Babits (1883-1941) was deeply concerned with the socio-political problems of his times
. The Book of Jonah addresses the tensions in Post-Imperial Hungary and the rising tide of fascism and Communism in central Europe. The underlying question posed in Babits' book is "what role has the poet in their contemporary time?". For Babits, the poet of the 1920's is someone who sees the potential for terror and human suffering brought on by the advance of totalitariansim. Poetry is contingent and as such it is prophetic. This is why Babits turns his eye towards the prophets of the Old Testament and in particular towards Jonah, who is called by God to warn the city of Nineveh that it must change its ways or face destruction. A divine investment is placed on Jonah as he has the potential to affect the future. The poet too, is invested with a kinetic energy - with the possibility to raise awareness and change hearts and minds. But with this investment comes responsibility, and so the poet/prophet must choose to face this responsibility or abandon it. Jonah continually chooses indifference and attempts to flee from his call. In Babits' recitation Jonah says the following to a sailor as he is thrown into the sea:
And unto him said Jonah: "I'm a Jew,
'tis from the Lord of Heavens that I flew.

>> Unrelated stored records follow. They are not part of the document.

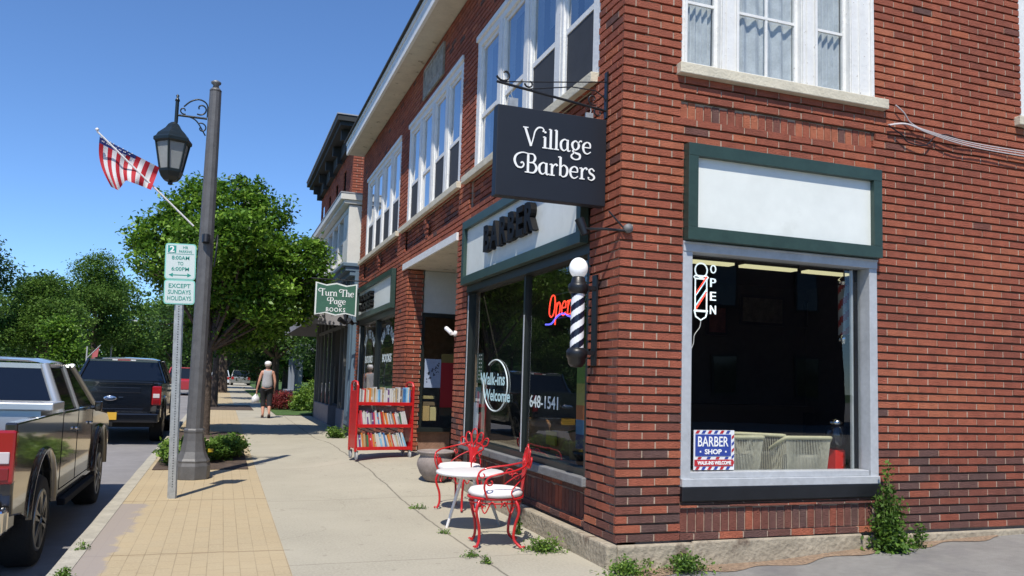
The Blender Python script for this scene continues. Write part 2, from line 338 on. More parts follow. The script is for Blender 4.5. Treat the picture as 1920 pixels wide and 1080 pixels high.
def ground_mat(name, base, mortar, kind):
    M = bpy.data.materials.new(name); M.use_nodes = True; nt = M.node_tree; b = nt.nodes['Principled BSDF']; L = nt.links.new
    b.inputs['Roughness'].default_value = .9; b.inputs['Specular IOR Level'].default_value = .25
    tc = _n(nt, 'ShaderNodeTexCoord'); src = tc.outputs['Object']
    def noise(sc, det=6, ro=.6):
        n = _n(nt, 'ShaderNodeTexNoise'); n.inputs['Scale'].default_value = sc; n.inputs['Detail'].default_value = det; n.inputs['Roughness'].default_value = ro; L(src, n.inputs['Vector']); return n.outputs['Fac']
    def math_(op, a, bb=None, c=None, clamp=False):
        n = _n(nt, 'ShaderNodeMath', operation=op); n.use_clamp = clamp
        for i, q in enumerate((a, bb, c)):
            if q is None: continue
            if isinstance(q, (int, float)): n.inputs[i].default_value = q
            else: L(q, n.inputs[i])
        return n.outputs[0]
    def mix(f, a, bb):
        n = _n(nt, 'ShaderNodeMix', data_type='RGBA')
        for i, q in ((0, f), (6, a), (7, bb)):
            if isinstance(q, tuple): n.inputs[i].default_value = (*q, 1)
            elif isinstance(q, (int, float)): n.inputs[i].default_value = q
            else: L(q, n.inputs[i])
        return n.outputs[2]
    sep = _n(nt, 'ShaderNodeSeparateXYZ'); L(src, sep.inputs[0]); X, Y = sep.outputs[0], sep.outputs[1]
    dark = tuple(q*.80 for q in base)
    col = mix(math_('MULTIPLY_ADD', noise(1.1), 3.0, -1.0, True), base, dark)
    col = mix(math_('MULTIPLY_ADD', noise(55, 3), 2.2, -.75, True), col, tuple(min(1, q*1.14) for q in base))
    def lines(expr_abs, width, col_, amount):
        m1 = math_('MULTIPLY_ADD', expr_abs, -1/width, 1.0, True); return mix(math_('MULTIPLY', m1, amount), col_, mortar)
    wob = math_('MULTIPLY_ADD', noise(1.7, 4), 0.07, -.035)
    wob2 = math_('MULTIPLY_ADD', noise(6, 4), .03, -.015)
    heights = []
    vs_ = _n(nt, 'ShaderNodeTexVoronoi'); vs_.inputs['Scale'].default_value = 2.3; L(src, vs_.inputs['Vector'])
    sp_ = math_('MULTIPLY', math_('MULTIPLY_ADD', vs_.outputs['Distance'], -60., 2.2, True), math_('GREATER_THAN', noise(1.3, 2), .50)); col = mix(math_('MULTIPLY', sp_, .35), col, tuple(q*.35 for q in base))
    if kind == 'slab':
        # long wandering joint near the shops, kerb-side joint, transverse joints
        e1 = math_('ABSOLUTE', math_('ADD', math_('ADD', X, .83), wob)); col = lines(e1, .014, col, .85); heights.append(e1)
        yy = math_('ADD', Y, wob2)
        fr = math_('ABSOLUTE', math_('SUBTRACT', math_('FRACT', math_('MULTIPLY_ADD', yy, 1/2.9, .31)), .5))
        e2 = math_('MULTIPLY', fr, 2.9); col = lines(e2, .010, col, .55)
        # hairline crack
        v = _n(nt, 'ShaderNodeTexVoronoi', feature='DISTANCE_TO_EDGE'); v.inputs['Scale'].default_value = .55
        mp = _n(nt, 'ShaderNodeMapping'); va = _n(nt, 'ShaderNodeVectorMath', operation='ADD'); nn = _n(nt, 'ShaderNodeTexNoise'); nn.inputs['Scale'].default_value = 3; L(src, nn.inputs['Vector'])
        sc = _n(nt, 'ShaderNodeVectorMath', operation='SCALE'); L(nn.outputs['Color'], sc.inputs[0]); sc.inputs['Scale'].default_value = .5; L(sc.outputs[0], va.inputs[0]); L(src, va.inputs[1]); L(va.outputs[0], v.inputs['Vector'])
        ck = math_('MULTIPLY', math_('MULTIPLY_ADD', v.outputs['Distance'], -1/.006, 1., True), math_('GREATER_THAN', noise(.35, 1), .52))
        col = mix(math_('MULTIPLY', ck, .22), col, mortar)
        # spots
        col = mix(math_('MULTIPLY', math_('GREATER_THAN', noise(9, 2, .3), .73), .35), col, tuple(q*.55 for q in base))
    else:
        mp = _n(nt, 'ShaderNodeMapping'); mp.inputs['Rotation'].default_value = (0, 0, R(90)); L(src, mp.inputs[0])
        br = _n(nt, 'ShaderNodeTexBrick'); br.inputs['Scale'].default_value = 1; br.inputs['Brick Width'].default_value = .21; br.inputs['Row Height'].default_value = .105
        br.inputs['Mortar Size'].default_value = .0035; br.inputs['Mortar Smooth'].default_value = .4; br.inputs['Bias'].default_value = 0
        br.inputs['Color1'].default_value = (.30, .30, .30, 1); br.inputs['Color2'].default_value = (.75, .75, .75, 1); br.inputs['Mortar'].default_value = (0, 0, 0, 1)
        L(mp.outputs[0], br.inputs[0])
        col = mix(math_('MULTIPLY', br.outputs['Color'], .45), col, tuple(min(1, q*f) for q, f in zip(base, (1.08, 1.0, .90))))
        ma = math_('MULTIPLY', br.outputs['Fac'], math_('MULTIPLY_ADD', noise(1.6, 3), 2.2, -.55, True))
        col = mix(math_('MULTIPLY', ma, .75), col, mortar)
        for y0, sl_ in ((1.0, .03), (3.72, -.02), (6.45, .0), (12., 0)):
            e = math_('ABSOLUTE', math_('ADD', math_('ADD', Y, -y0), math_('MULTIPLY_ADD', X, sl_, math_('MULTIPLY', wob2, 2.)))); col = lines(e, .022, col, .8)
        # worn patch beside the kerb
        ex = math_('ADD', X, 3.34); w1 = math_('ADD', math_('MULTIPLY', ex, -9.), math_('MULTIPLY_ADD', noise(3.5, 6), 4., -2.)); 
        w2 = math_('MULTIPLY', math_('LESS_THAN', math_('ADD', Y, math_('MULTIPLY', wob, 2)), 3.5), math_('MULTIPLY_ADD', w1, 2.2, 0, True))
        col = mix(math_('MULTIPLY', w2, .8), col, (.30, .265, .25))
        w3 = math_('MULTIPLY', math_('MULTIPLY_ADD', noise(2.2, 8, .75), 9., -5.6, True), .5); col = mix(w3, col, (.30, .22, .17))
        heights.append(br.outputs['Fac'])
    L(col, b.inputs['Base Color'])
    bp = _n(nt, 'ShaderNodeBump'); bp.inputs['Strength'].default_value = .35; bp.inputs['Distance'].default_value = .01; L(noise(110, 4), bp.inputs['Height']); L(bp.outputs[0], b.inputs['Normal'])
    return M
m_slab = ground_mat('sidewalk_slabs', (.40,.368,.29), (.085,.075,.06), 'slab')
m_paver = ground_mat('tan_pavers', (.43,.352,.228), (.19,.135,.075), 'paver')

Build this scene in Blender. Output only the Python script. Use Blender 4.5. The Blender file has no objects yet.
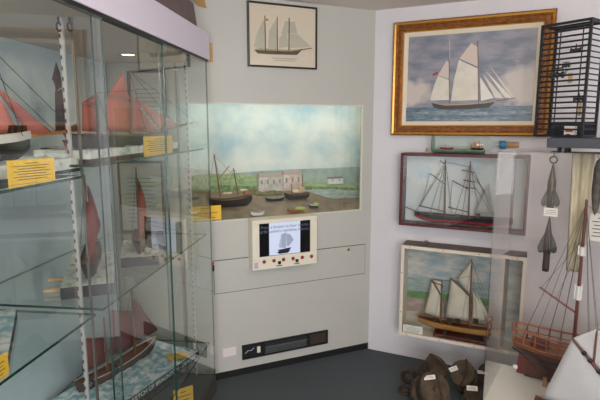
import bpy, math, random
from mathutils import Vector, Matrix
random.seed(7)
C = bpy.context.scene.collection
S = bpy.context.scene
PI = math.pi

# ------------------------------------------------------------------ camera
FOC = 486.0
PITCH = math.atan(75 / FOC)
EYE = Vector((0, 0, 1.5))
cd = bpy.data.cameras.new('camera')
cam = bpy.data.objects.new('camera', cd)
C.objects.link(cam)
cam.location = EYE
cam.rotation_euler = (PI / 2 - PITCH, 0, 0)
cd.sensor_width = 36
cd.lens = FOC / 600 * 36
cd.clip_start = 0.02
S.camera = cam
S.view_settings.view_transform = 'Standard'
S.view_settings.look = 'None'
S.view_settings.exposure = 0.0
S.view_settings.gamma = 1.0
S.cycles.transparent_max_bounces = 48
S.cycles.max_bounces = 10
S.cycles.sample_clamp_indirect = 4.0


def ray(px, py):
    u = (px - 300) / FOC
    v = (200 - py) / FOC
    return Vector((u, math.cos(PITCH) + v * math.sin(PITCH), -math.sin(PITCH) + v * math.cos(PITCH)))


class Fr:
    """A place in the room: origin and heading. x runs to the viewer's right, y away, z up."""
    def __init__(s, o, a):
        s.o = Vector(o)
        s.a = a
        s.X = Vector((math.cos(a), math.sin(a), 0))
        s.Y = Vector((-math.sin(a), math.cos(a), 0))

    def w(s, x, y, z):
        return s.o + s.X * x + s.Y * y + Vector((0, 0, z))

    def loc(s, p):
        d = p - s.o
        return Vector((d.dot(s.X), d.dot(s.Y), d.z))

    def sub(s, x, y, z, rz=0):
        return Fr(s.w(x, y, z), s.a + rz)

    def pix(s, px, py, y=0):
        d = ray(px, py)
        t = (s.o + s.Y * y - EYE).dot(s.Y) / d.dot(s.Y)
        q = s.loc(EYE + d * t)
        return (q.x, q.z)

    def pixz(s, px, py, z):
        d = ray(px, py)
        t = (s.o.z + z - EYE.z) / d.z
        q = s.loc(EYE + d * t)
        return (q.x, q.y)


def floor_at(px, py, z=0):
    d = ray(px, py)
    return EYE + d * ((z - EYE.z) / d.z)


# ------------------------------------------------------------------ materials
def lin(c):
    r = []
    for v in c:
        v /= 255
        r.append(v / 12.92 if v <= .04045 else ((v + .055) / 1.055) ** 2.4)
    return (*r, 1)


MATS = {}


def mat(name, rgb, rough=.6, metal=0, var=0, scale=8, bump=0, bscale=60, rgb2=None, spec=None, stretch=None, emit=0, thr=None):
    if name in MATS:
        return MATS[name]
    m = bpy.data.materials.new(name)
    m.use_nodes = True
    nt = m.node_tree
    b = nt.nodes['Principled BSDF']
    b.inputs['Base Color'].default_value = lin(rgb)
    b.inputs['Roughness'].default_value = rough
    b.inputs['Metallic'].default_value = metal
    if spec is not None:
        b.inputs['Specular IOR Level'].default_value = spec
    if emit:
        b.inputs['Emission Color'].default_value = lin(rgb)
        b.inputs['Emission Strength'].default_value = emit
    if var or rgb2 or bump:
        tc = nt.nodes.new('ShaderNodeTexCoord')
        src = tc.outputs['Object']
        if stretch:
            mp = nt.nodes.new('ShaderNodeMapping')
            mp.inputs['Scale'].default_value = stretch
            nt.links.new(src, mp.inputs['Vector'])
            src = mp.outputs['Vector']
    if var or rgb2:
        n = nt.nodes.new('ShaderNodeTexNoise')
        n.inputs['Scale'].default_value = scale
        n.inputs['Detail'].default_value = 5
        nt.links.new(src, n.inputs['Vector'])
        cr = nt.nodes.new('ShaderNodeValToRGB')
        c1 = lin(rgb)
        if rgb2:
            c2 = lin(rgb2)
            lo, hi = thr or (.35, .65)
        else:
            c2 = tuple(max(0, x * (1 - var)) for x in c1[:3]) + (1,)
            c1 = tuple(min(1, x * (1 + var * .5)) for x in c1[:3]) + (1,)
            lo, hi = .3, .7
        cr.color_ramp.elements[0].position = lo
        cr.color_ramp.elements[1].position = hi
        cr.color_ramp.elements[0].color = c1
        cr.color_ramp.elements[1].color = c2
        nt.links.new(n.outputs['Fac'], cr.inputs['Fac'])
        nt.links.new(cr.outputs['Color'], b.inputs['Base Color'])
    if bump:
        n2 = nt.nodes.new('ShaderNodeTexNoise')
        n2.inputs['Scale'].default_value = bscale
        n2.inputs['Detail'].default_value = 4
        nt.links.new(src, n2.inputs['Vector'])
        bp = nt.nodes.new('ShaderNodeBump')
        bp.inputs['Strength'].default_value = bump
        bp.inputs['Distance'].default_value = .01
        nt.links.new(n2.outputs['Fac'], bp.inputs['Height'])
        nt.links.new(bp.outputs['Normal'], b.inputs['Normal'])
    MATS[name] = m
    return m


def clear(name, tint, ior=1.5, rough=0.0, k=1.7):
    """Thin clear sheet: tinted see-through plus a Fresnel reflection on outer faces."""
    if name in MATS:
        return MATS[name]
    m = bpy.data.materials.new(name)
    m.use_nodes = True
    nt = m.node_tree
    nt.nodes.remove(nt.nodes['Principled BSDF'])
    out = nt.nodes['Material Output']
    tr = nt.nodes.new('ShaderNodeBsdfTransparent')
    tr.inputs['Color'].default_value = (*tint, 1)
    gl = nt.nodes.new('ShaderNodeBsdfGlossy')
    gl.inputs['Roughness'].default_value = rough
    gl.inputs['Color'].default_value = (1, 1, 1, 1)
    fr = nt.nodes.new('ShaderNodeFresnel')
    fr.inputs['IOR'].default_value = ior
    ge = nt.nodes.new('ShaderNodeNewGeometry')
    inv = nt.nodes.new('ShaderNodeMath')
    inv.operation = 'SUBTRACT'
    inv.inputs[0].default_value = 1.0
    nt.links.new(ge.outputs['Backfacing'], inv.inputs[1])
    two = nt.nodes.new('ShaderNodeMath')          # both surfaces of the sheet reflect
    two.operation = 'MULTIPLY'
    two.inputs[1].default_value = k
    nt.links.new(inv.outputs[0], two.inputs[0])
    mul = nt.nodes.new('ShaderNodeMath')
    mul.operation = 'MULTIPLY'
    mul.use_clamp = True
    nt.links.new(fr.outputs[0], mul.inputs[0])
    nt.links.new(two.outputs[0], mul.inputs[1])
    mx = nt.nodes.new('ShaderNodeMixShader')
    nt.links.new(mul.outputs[0], mx.inputs[0])
    nt.links.new(tr.outputs[0], mx.inputs[1])
    nt.links.new(gl.outputs[0], mx.inputs[2])
    nt.links.new(mx.outputs[0], out.inputs['Surface'])
    MATS[name] = m
    return m


GLASS = clear('clear_glass', (.965, .982, .974))
SHELFG = clear('shelf_glass', (.94, .97, .958))
ACRYL = clear('acrylic_sheet', (.975, .97, .965))
BOTTLEG = clear('bottle_glass', (.93, .965, .945), k=1.0)
EDGE = mat('glass_edge', (20, 62, 52), .15, spec=.8)
ACEDGE = clear('acrylic_edge', (.80, .79, .77))
WOOD = mat('varnished_wood', (112, 66, 36), .45, var=.35, scale=20, stretch=(1, 6, 6))
DWOOD = mat('dark_wood', (62, 38, 28), .5, var=.3, scale=20)
SPAR = mat('spar_wood', (120, 78, 48), .5)
BLACK = mat('black_paint', (22, 22, 24), .4)
LINE = mat('rigging_line', (40, 34, 30), .8)
CREAM = mat('cream_paint', (228, 222, 200), .5)
WHITE = mat('white_paint', (232, 230, 226), .5)
YELLOW = mat('yellow_card', (236, 190, 62), .7)
INK = mat('printed_ink', (70, 58, 40), .8)
PAPER = mat('white_card', (232, 228, 220), .7)
SEA = mat('painted_sea', (136, 182, 196), .45, rgb2=(240, 244, 242), scale=28, bump=.5, bscale=40, thr=(.42, .62))
SEAW = mat('white_water', (232, 234, 226), .5, rgb2=(138, 160, 160), scale=26, bump=.6, bscale=40, thr=(.48, .72))
SLATE = mat('slate_edge', (58, 60, 68), .6, var=.3)
BRASS = mat('brass', (170, 130, 60), .35, metal=1)
STEEL = mat('steel', (170, 172, 175), .3, metal=1)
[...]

What have I got to do with this world's sin?
'Tis only peace my soul seeks pleasure in.
Let it be God's concern and never mine,
I answer not for other's pain and crime.
Let me hide in the bottom, for I think
that I would rather drown here when we sink.
But if you choose to put me ashore, it should
be on the fringe of some far lonely wood
where I could starve on acorns and fruits rotten,
yet live in peace and of the Lord forgotten."
But the responsibility cannot be so easily removed, as Jonah is later forced to face up to what he has fled. It is this tension between taking on responsibility for one's contemporary times and taking the much easier path of indifference that Babits expresses in the final section "Jonah's Prayer" where the poet contemplates Jonah and prays for a voice with which to protest against evil and abandon both agression and indifference in favour of forgiveness:
Now I who (just as Jonah him evaded)
first fled Him, Then (As Jonah in the whale did)
descended in the death and live and hot
darkness of all earthly torments, not
just for three days, but for three months or three
years or centuries - I wish I might see
(ere a still darker, eternal whale would
swallow me down its mighty throat for good)
my old voice come back! Then, having arrayed
my words in blameless ranks, I unafraid
could speak for Him with all my bad throat's might,
I'd never tire of it from morn till night,
As long as Powers in Nineveh and on High
would let me speak and would not bid me die.